TASK STATEMENT:
With the images removed, repeat the data below exactly.

AVAILABLE DATA:
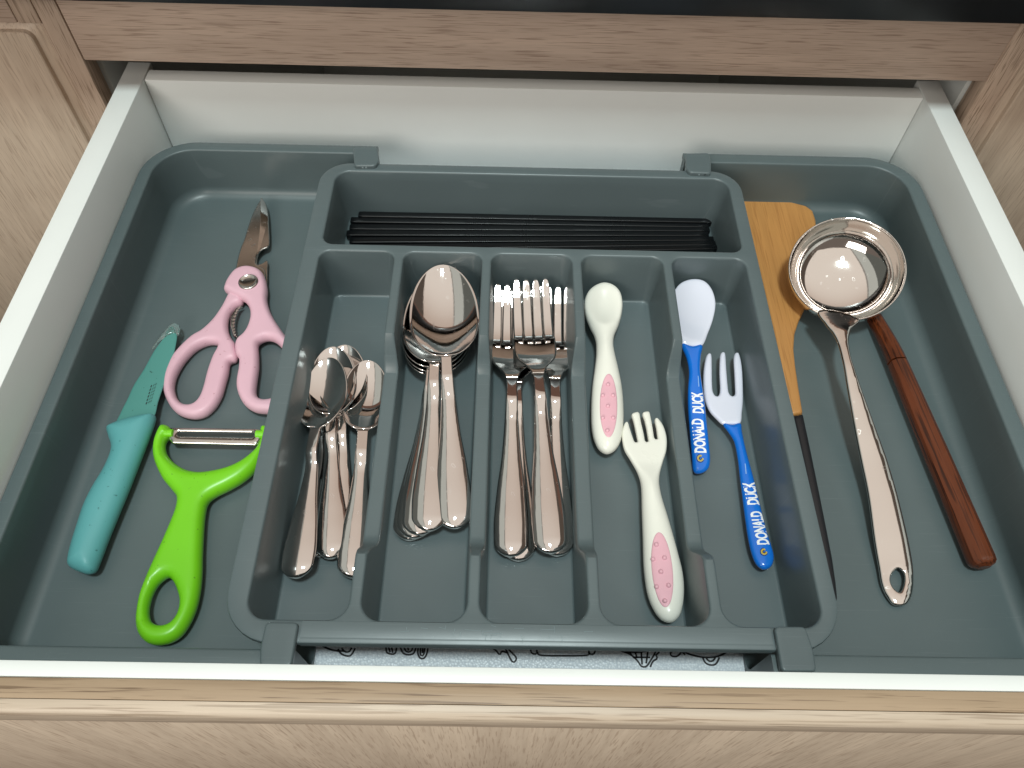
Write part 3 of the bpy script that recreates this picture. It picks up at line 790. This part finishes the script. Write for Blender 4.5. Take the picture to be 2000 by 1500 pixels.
# fine grip rings cut round the middle of the shaft
def grip_mesh(L):
    ms = []
    for i in range(58):
        s = L*(.32) + i*.00125; a = .0025 - .0005*s/L + .00004
        rg = []
        for ds in (0, .0006):
            rg.append(np.array([(s+ds, a*cx*.93 if abs(cx) > abs(cy) else a*cx, a*cy + .0025) for cx, cy in ((1, .8), (.8, 1), (-.8, 1), (-1, .8), (-1, -.8), (-.8, -1), (.8, -1), (1, -.8))]))
        ms.append(loft(rg))
    return join(ms)
gm = grip_mesh(Lc)
cg = 'black chopsticks laid side by side in the back compartment'
ordn = ['rearmost black chopstick against the back wall of the long compartment', 'second black chopstick from the back, reaching furthest right', 'third black chopstick from the back of the row', 'fourth black chopstick from the back of the row',
        'fifth black chopstick from the back, its left end furthest left', 'sixth black chopstick from the back of the row', 'seventh black chopstick from the back, its left half hidden by the tray partition', 'black chopstick nearest the spoons, only its right end clear of the partition']
ce = [((689, 404), (1374, 420)), ((700, 418), (1388, 430)), ((685, 431), (1368, 441)), ((683, 445), (1369, 449)), ((677, 457), (1368, 458)), ((683, 471), (1381, 467)), ((683, 485), (1379, 476)), ((684, 496), (1382, 484))]
cp = None
for i, (e, t) in enumerate(ce):
    if cp is None:
        o = cp = empty('chopstick', (0, 0, 0)); tag(o, ordn[0], 'chopstick', cg)
        link('shaft', cm, M['black'], o, True, 45, world=False); link('grip_ridges', gm, M['black'], o, False, world=False)
    else: o = copy_thing(cp, ordn[i])
    h = 1.196 if i < 2 else 1.203
    a, b = on(*e, h), on(*t, h); o.location = (a[0], a[1], zz(H_FLOOR_C) + (.0014 if i < 2 else .0003))
    o.rotation_euler = (0, 0, math.atan2(b[1]-a[1], b[0]-a[0]))

# ================================================================== things in the left side tray
def P2(pxs, h):
    f = h if callable(h) else (lambda py: h)
    return np.array([on(x, y, f(y))[:2] for x, y in pxs])
def incl(pa, pb, ha, hb):
    """a utensil lying on a slope between two places: its height for a picture row, and for a y"""
    f = lambda py: float(np.interp(py, [pa[1], pb[1]], [ha, hb]))
    ya, yb = on(*pa, ha)[1], on(*pb, hb)[1]
    g = lambda x, y: np.interp(-y, [-ya, -yb], [zz(ha), zz(hb)]) if ya > yb else np.interp(y, [ya, yb], [zz(ha), zz(hb)])
    return f, g
ZS = zz(H_FLOOR_S)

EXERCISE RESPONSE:
Write part 3 of the bpy script that recreates this picture. It picks up at line 790. This part finishes the script. Write for Blender 4.5. Take the picture to be 2000 by 1500 pixels.
# fine grip rings cut round the middle of the shaft
def grip_mesh(L):
    ms = []
    for i in range(58):
        s = L*(.32) + i*.00125; a = .0025 - .0005*s/L + .00004
        rg = []
        for ds in (0, .0006):
            rg.append(np.array([(s+ds, a*cx*.93 if abs(cx) > abs(cy) else a*cx, a*cy + .0025) for cx, cy in ((1, .8), (.8, 1), (-.8, 1), (-1, .8), (-1, -.8), (-.8, -1), (.8, -1), (1, -.8))]))
        ms.append(loft(rg))
    return join(ms)
gm = grip_mesh(Lc)
cg = 'black chopsticks laid side by side in the back compartment'
ordn = ['rearmost black chopstick against the back wall of the long compartment', 'second black chopstick from the back, reaching furthest right', 'third black chopstick from the back of the row', 'fourth black chopstick from the back of the row',
        'fifth black chopstick from the back, its left end furthest left', 'sixth black chopstick from the back of the row', 'seventh black chopstick from the back, its left half hidden by the tray partition', 'black chopstick nearest the spoons, only its right end clear of the partition']
ce = [((689, 404), (1374, 420)), ((700, 418), (1388, 430)), ((685, 431), (1368, 441)), ((683, 445), (1369, 449)), ((677, 457), (1368, 458)), ((683, 471), (1381, 467)), ((683, 485), (1379, 476)), ((684, 496), (1382, 484))]
cp = None
for i, (e, t) in enumerate(ce):
    if cp is None:
        o = cp = empty('chopstick', (0, 0, 0)); tag(o, ordn[0], 'chopstick', cg)
        link('shaft', cm, M['black'], o, True, 45, world=False); link('grip_ridges', gm, M['black'], o, False, world=False)
    else: o = copy_thing(cp, ordn[i])
    h = 1.196 if i < 2 else 1.203
    a, b = on(*e, h), on(*t, h); o.location = (a[0], a[1], zz(H_FLOOR_C) + (.0014 if i < 2 else .0003))
    o.rotation_euler = (0, 0, math.atan2(b[1]-a[1], b[0]-a[0]))

# ================================================================== things in the left side tray
def P2(pxs, h):
    f = h if callable(h) else (lambda py: h)
    return np.array([on(x, y, f(y))[:2] for x, y in pxs])
def incl(pa, pb, ha, hb):
    """a utensil lying on a slope between two places: its height for a picture row, and for a y"""
    f = lambda py: float(np.interp(py, [pa[1], pb[1]], [ha, hb]))
    ya, yb = on(*pa, ha)[1], on(*pb, hb)[1]
    g = lambda x, y: np.interp(-y, [-ya, -yb], [zz(ha), zz(hb)]) if ya > yb else np.interp(y, [ya, yb], [zz(ha), zz(hb)])
    return f, g
ZS = zz(H_FLOOR_S)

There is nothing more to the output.